Todos os trabalhos empreendidos por ela vêm sendo realizados em parceria com a pesquisadora Januacele da Costa e os professores de Yaathe da Escola Indígena Fulni-ô Marechal Rondon, unidade de ensino da rede estadual de Pernambuco que recebe estudantes do ensino fundamental ao médio, além da educação de jovens e adultos.
Conforme enfatiza a docente, os resultados dos estudos estão incorporados a diversas atividades aplicadas na escola frequentada pelo povo Fulni-ô.
Pioneirismo da Ufal
Foi na Universidade Federal de Alagoas que, pela primeira vez, uma indígena concluiu um doutorado no Brasil. Maria das Dores de Oliveira, da etnia Pankararu, de Pernambuco, recebeu o título de doutora em 2006, tornando a Ufal pioneira em relação à formação de pesquisadores na área de estudos indígenas.
Pankararu foi uma das docentes que fez parte da banca de defesa de doutorado da professora Fábia Fulni-ô, ao lado dos professores doutores da Faculdade de Letras, Aldir Santos e Miguel Oliveira Júnior.
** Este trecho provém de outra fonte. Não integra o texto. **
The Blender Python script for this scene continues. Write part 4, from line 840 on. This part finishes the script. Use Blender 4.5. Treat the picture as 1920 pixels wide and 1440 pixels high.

A tese teve como orientadores as professoras Januacele da Costa (Fale) e Stella Telles (UFPE).
A etnia Fulni-ô
A terra indígena dos Fulni-ô, autodenominação que significa o que tem rio, está localizada na cidade pernambucana de Águas Belas, próxima à margem esquerda do Rio Ipanema. De acordo com dados da Secretaria Especial da Saúde Indígena (Sesai/2012), a etnia apresenta uma população de 4.687 indivíduos.
Fábia Fulni-ô explica que a origem de seu povo é associada ao século 17, na década de 1680, quando foram instaladas duas missões católicas na região de Águas Belas: as aldeias de índios Carapotó e Xocó. A partir de 1758, com a extinção das missões, as aldeias foram agrupadas em vilas.
A aldeia de Águas Belas, sob a denominação Carnijó, reuniu as outras da região que hoje constituem o povo Fulni-ô, denominação atribuída a partir do reconhecimento da etnia no início do século 20.